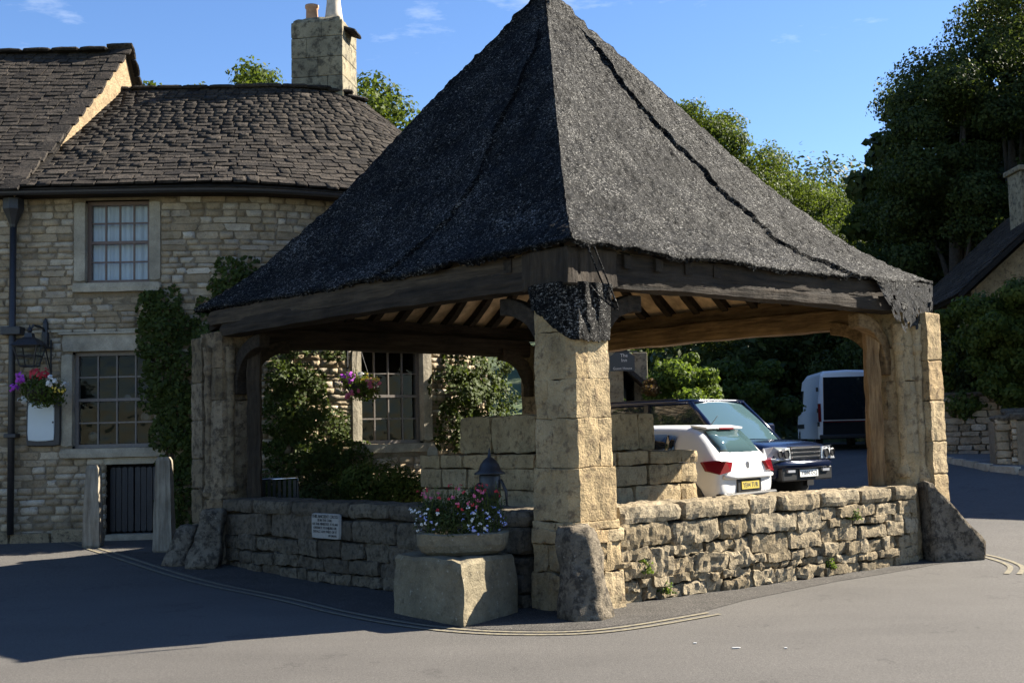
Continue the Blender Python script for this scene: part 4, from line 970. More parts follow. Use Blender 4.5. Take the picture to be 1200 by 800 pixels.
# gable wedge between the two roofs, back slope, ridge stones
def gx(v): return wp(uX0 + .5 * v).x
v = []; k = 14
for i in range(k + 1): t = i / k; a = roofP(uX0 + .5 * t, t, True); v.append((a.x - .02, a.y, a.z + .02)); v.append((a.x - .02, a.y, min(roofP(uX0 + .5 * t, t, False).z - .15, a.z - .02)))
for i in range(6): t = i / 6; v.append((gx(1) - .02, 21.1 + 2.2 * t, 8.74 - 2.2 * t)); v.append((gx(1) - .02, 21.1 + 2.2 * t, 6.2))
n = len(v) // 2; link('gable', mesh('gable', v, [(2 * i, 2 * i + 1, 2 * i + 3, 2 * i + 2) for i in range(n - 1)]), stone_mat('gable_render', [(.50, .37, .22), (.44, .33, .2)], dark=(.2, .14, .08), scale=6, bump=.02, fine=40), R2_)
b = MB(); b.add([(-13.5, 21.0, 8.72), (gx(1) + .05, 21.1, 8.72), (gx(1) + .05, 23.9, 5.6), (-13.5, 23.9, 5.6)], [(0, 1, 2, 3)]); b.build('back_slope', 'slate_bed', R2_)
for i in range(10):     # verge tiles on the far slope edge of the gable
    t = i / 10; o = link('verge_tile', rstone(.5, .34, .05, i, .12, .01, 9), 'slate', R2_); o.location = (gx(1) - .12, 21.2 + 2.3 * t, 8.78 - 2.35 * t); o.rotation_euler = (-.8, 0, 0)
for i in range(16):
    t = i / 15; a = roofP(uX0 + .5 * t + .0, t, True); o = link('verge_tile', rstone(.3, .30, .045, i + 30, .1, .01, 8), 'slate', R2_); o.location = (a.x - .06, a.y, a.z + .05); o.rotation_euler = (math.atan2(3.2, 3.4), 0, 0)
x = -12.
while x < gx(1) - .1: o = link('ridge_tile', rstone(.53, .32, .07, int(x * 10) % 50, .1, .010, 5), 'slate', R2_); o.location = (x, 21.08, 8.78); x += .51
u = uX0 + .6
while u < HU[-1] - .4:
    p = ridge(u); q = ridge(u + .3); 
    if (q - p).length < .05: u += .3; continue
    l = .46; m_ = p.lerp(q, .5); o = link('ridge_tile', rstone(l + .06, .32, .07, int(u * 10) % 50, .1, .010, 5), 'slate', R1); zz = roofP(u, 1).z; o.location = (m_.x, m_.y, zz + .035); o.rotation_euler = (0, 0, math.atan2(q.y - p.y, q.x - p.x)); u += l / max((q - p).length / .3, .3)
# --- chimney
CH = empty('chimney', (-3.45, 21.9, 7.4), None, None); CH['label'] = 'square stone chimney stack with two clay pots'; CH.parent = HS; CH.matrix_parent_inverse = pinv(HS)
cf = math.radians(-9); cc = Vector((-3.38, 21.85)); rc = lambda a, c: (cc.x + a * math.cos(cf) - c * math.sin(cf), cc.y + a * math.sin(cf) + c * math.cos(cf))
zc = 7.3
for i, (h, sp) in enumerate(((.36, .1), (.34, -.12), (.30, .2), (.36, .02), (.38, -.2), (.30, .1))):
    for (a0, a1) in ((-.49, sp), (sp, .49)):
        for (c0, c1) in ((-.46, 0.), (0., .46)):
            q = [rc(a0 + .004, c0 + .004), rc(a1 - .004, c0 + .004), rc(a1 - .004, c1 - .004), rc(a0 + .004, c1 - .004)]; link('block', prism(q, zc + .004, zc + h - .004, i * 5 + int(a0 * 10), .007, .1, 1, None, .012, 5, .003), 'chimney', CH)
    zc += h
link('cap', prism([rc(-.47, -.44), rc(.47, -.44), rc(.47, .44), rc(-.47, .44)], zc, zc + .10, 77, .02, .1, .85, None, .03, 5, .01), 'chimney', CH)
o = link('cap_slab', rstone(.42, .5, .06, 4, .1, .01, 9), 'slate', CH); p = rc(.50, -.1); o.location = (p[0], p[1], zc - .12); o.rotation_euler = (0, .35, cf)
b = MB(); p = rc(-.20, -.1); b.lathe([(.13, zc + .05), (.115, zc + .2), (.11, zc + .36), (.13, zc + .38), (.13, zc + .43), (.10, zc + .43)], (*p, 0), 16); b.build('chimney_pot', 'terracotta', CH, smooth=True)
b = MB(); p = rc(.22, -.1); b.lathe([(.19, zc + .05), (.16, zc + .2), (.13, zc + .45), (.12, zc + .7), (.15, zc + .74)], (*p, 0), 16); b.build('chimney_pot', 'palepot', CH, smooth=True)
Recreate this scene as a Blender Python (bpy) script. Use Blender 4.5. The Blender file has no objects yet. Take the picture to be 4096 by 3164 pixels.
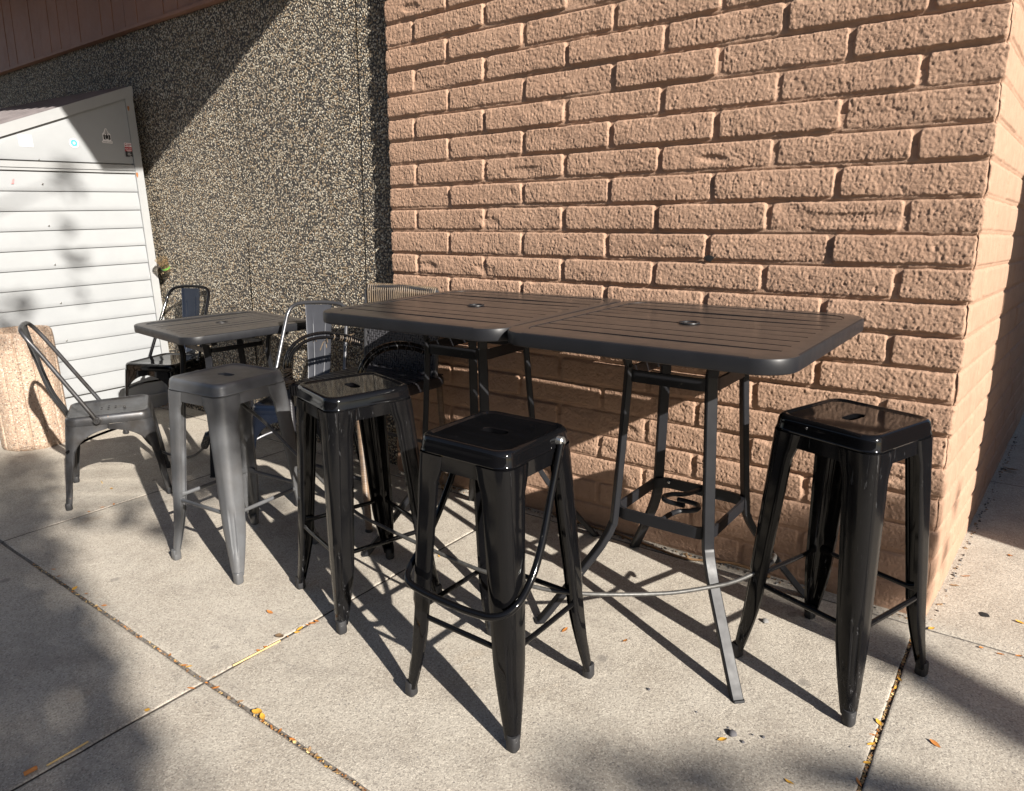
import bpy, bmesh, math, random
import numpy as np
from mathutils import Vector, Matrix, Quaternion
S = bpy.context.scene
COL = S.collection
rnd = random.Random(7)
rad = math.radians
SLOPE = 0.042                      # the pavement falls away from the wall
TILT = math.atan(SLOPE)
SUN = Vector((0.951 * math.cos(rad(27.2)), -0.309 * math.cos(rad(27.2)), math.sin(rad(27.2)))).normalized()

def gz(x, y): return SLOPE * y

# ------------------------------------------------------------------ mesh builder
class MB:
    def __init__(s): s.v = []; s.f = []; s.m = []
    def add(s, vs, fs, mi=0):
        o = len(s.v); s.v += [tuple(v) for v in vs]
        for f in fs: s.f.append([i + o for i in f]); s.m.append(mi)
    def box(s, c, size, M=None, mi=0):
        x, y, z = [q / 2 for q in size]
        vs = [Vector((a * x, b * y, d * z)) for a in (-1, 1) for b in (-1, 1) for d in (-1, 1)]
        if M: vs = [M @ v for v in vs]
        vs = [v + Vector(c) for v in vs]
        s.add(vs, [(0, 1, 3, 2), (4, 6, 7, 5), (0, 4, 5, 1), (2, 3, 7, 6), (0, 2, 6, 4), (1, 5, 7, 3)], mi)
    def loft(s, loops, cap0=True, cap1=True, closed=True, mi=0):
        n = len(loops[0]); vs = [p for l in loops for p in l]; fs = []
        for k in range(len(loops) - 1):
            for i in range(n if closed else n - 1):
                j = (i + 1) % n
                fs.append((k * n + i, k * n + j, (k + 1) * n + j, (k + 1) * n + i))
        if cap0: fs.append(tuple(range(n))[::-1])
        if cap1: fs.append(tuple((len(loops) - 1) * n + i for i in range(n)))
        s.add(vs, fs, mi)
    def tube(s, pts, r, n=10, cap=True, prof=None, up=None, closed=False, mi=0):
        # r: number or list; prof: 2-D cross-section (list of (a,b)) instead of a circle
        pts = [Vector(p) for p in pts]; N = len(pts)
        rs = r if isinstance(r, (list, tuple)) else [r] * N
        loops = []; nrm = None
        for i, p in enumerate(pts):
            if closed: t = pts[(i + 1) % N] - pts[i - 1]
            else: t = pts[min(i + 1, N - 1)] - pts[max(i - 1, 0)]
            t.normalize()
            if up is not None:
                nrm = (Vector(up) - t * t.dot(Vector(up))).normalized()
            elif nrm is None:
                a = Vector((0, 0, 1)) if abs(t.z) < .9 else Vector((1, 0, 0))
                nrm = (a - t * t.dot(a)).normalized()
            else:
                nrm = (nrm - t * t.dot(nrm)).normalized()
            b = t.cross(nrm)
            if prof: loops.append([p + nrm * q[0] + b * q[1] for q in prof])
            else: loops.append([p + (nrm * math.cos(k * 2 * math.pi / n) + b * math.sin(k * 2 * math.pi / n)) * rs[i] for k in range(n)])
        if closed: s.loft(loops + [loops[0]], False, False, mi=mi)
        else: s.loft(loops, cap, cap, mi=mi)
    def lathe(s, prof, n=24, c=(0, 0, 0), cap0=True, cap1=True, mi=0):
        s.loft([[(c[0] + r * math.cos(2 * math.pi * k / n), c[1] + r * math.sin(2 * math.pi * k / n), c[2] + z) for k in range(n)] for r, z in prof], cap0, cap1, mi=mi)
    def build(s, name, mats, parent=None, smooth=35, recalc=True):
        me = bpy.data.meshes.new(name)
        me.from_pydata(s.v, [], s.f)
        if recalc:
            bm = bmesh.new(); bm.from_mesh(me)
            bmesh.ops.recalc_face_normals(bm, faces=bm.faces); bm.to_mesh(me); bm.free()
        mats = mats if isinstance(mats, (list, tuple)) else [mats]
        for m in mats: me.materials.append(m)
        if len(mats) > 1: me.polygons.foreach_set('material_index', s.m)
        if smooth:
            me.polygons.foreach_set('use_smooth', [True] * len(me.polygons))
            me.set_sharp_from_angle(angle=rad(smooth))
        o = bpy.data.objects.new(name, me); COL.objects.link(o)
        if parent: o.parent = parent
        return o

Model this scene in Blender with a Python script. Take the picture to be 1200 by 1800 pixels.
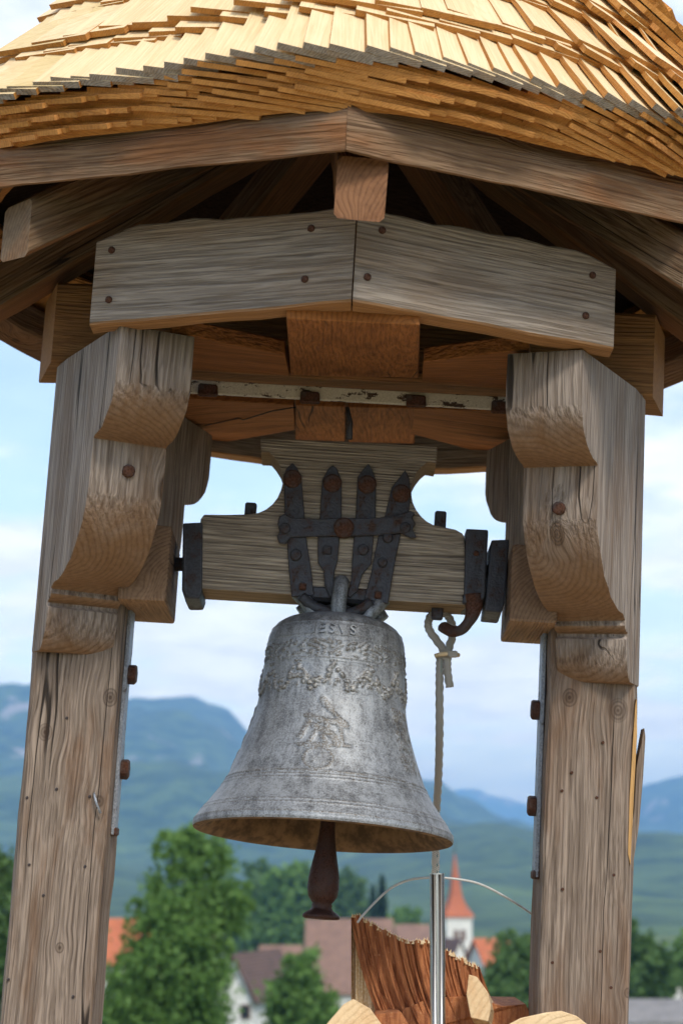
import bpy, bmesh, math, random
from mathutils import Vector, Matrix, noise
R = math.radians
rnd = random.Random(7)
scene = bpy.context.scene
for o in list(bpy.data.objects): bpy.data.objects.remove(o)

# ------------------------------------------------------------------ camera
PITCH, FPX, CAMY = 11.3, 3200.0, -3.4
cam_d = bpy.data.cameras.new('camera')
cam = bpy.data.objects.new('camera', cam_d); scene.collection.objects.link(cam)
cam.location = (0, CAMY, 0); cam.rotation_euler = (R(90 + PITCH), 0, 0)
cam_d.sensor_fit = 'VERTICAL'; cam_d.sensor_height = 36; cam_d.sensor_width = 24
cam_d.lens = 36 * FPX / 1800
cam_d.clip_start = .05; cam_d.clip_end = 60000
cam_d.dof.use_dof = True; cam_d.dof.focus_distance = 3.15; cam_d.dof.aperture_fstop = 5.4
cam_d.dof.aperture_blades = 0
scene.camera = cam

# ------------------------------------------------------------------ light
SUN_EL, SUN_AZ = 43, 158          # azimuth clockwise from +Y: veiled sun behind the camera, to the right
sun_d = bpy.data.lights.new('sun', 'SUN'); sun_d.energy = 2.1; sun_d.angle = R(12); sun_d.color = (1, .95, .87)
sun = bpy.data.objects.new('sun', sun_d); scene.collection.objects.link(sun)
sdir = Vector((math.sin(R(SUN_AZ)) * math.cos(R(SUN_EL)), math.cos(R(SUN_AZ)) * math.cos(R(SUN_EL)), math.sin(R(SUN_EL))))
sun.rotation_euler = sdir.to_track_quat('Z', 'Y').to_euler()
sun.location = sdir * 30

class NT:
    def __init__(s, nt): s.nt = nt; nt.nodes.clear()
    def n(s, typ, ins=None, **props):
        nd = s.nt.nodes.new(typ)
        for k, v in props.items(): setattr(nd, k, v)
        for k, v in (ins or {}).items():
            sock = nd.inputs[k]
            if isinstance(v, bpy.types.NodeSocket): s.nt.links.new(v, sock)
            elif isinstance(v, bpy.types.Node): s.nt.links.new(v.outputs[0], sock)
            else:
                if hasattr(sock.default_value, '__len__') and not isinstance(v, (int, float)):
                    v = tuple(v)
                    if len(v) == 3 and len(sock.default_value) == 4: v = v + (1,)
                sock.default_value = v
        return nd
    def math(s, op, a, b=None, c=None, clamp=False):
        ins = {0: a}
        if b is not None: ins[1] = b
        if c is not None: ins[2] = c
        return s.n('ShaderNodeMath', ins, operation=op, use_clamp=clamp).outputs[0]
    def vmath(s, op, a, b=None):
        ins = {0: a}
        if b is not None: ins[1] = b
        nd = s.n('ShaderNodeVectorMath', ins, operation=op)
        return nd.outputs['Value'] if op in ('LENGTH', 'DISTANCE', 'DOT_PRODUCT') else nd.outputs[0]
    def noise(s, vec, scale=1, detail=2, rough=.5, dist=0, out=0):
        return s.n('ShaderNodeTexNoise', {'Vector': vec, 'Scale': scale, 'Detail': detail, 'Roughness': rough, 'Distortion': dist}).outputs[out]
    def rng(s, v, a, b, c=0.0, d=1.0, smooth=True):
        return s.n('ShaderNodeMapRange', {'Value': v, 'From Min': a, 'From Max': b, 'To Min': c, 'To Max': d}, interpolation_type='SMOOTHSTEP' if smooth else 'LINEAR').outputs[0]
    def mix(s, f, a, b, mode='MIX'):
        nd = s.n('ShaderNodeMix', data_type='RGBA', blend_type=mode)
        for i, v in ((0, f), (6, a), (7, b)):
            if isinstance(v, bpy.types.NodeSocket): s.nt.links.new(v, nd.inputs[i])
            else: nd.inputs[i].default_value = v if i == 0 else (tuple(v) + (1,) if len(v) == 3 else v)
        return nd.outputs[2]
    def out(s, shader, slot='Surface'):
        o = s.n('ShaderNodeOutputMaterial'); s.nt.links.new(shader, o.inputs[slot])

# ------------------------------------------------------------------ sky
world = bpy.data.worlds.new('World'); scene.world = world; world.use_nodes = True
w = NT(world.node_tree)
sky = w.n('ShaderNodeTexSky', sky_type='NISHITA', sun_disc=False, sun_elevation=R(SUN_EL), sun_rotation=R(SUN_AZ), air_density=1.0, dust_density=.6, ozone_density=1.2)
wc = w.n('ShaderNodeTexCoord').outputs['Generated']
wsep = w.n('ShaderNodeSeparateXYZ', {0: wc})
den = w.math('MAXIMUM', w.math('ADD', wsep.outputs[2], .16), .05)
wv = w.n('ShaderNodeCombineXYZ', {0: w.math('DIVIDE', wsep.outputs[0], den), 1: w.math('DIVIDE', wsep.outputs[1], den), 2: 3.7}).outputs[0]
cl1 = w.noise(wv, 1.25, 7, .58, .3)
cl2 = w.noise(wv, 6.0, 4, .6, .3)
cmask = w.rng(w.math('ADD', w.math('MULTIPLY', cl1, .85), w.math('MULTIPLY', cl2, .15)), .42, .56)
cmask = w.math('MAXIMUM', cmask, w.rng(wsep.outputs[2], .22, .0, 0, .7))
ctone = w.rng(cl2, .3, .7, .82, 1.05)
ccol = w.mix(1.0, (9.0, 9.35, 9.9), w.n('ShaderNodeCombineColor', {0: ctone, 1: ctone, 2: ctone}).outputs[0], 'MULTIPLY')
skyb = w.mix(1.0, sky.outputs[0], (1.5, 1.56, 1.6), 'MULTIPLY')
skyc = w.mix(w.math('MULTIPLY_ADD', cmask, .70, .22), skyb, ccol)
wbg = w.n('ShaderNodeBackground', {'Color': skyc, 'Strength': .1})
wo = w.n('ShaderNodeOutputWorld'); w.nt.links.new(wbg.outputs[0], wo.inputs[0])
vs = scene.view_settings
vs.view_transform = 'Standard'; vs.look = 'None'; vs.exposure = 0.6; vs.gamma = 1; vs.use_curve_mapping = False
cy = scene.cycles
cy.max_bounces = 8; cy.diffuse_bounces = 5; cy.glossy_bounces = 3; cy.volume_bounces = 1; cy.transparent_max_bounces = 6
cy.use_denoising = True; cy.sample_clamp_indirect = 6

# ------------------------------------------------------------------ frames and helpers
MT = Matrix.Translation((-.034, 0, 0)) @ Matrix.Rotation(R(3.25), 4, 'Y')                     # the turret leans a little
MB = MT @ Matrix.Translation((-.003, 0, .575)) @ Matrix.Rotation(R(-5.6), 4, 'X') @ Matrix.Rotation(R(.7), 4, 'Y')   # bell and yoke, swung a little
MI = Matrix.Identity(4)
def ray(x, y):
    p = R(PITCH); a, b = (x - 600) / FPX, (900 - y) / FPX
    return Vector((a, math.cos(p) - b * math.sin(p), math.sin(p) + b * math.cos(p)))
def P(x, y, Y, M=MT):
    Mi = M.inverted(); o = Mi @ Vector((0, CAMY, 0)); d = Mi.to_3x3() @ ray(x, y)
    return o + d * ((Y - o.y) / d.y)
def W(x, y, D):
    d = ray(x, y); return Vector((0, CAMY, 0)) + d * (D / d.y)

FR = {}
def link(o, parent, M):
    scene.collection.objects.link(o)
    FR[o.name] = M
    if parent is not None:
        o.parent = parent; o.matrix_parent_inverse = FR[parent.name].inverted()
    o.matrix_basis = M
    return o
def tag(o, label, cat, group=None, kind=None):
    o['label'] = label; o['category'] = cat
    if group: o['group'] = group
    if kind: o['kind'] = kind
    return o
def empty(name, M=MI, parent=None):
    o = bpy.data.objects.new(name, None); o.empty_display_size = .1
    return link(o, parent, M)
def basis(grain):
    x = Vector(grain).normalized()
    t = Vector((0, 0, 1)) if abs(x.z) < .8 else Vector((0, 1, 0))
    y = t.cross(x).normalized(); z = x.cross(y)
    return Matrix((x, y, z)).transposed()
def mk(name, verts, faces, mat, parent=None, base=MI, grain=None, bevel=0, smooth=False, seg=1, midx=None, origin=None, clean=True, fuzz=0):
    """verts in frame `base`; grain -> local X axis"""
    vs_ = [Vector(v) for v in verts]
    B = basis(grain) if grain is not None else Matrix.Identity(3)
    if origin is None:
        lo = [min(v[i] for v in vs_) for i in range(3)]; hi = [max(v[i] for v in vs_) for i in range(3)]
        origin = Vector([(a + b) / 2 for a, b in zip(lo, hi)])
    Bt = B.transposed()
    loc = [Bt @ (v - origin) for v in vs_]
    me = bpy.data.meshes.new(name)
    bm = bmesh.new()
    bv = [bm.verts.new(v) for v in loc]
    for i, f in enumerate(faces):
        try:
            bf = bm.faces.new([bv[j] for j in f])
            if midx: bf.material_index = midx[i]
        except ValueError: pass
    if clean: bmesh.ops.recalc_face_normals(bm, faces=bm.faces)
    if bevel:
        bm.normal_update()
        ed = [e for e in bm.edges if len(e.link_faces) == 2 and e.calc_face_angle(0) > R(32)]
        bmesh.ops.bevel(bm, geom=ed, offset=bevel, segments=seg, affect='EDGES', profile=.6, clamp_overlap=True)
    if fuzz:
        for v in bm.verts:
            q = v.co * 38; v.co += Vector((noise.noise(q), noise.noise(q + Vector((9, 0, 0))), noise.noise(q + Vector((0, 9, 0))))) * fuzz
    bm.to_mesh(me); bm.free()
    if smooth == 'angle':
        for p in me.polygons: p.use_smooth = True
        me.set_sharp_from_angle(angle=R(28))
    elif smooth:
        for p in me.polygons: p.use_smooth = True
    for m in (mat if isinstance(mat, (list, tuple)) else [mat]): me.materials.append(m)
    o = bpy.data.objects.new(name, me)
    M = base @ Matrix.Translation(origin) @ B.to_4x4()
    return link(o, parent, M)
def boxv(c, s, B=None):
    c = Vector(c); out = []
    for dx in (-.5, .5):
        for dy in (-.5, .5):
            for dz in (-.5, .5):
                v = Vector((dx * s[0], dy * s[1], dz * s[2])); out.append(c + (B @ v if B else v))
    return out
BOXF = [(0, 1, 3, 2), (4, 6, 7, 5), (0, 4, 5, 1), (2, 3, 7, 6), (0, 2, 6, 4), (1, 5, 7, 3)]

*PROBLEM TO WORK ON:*
Counting only lines of the data above that hold "with", report the total and nothing else.

*FULL SOLUTION:*
2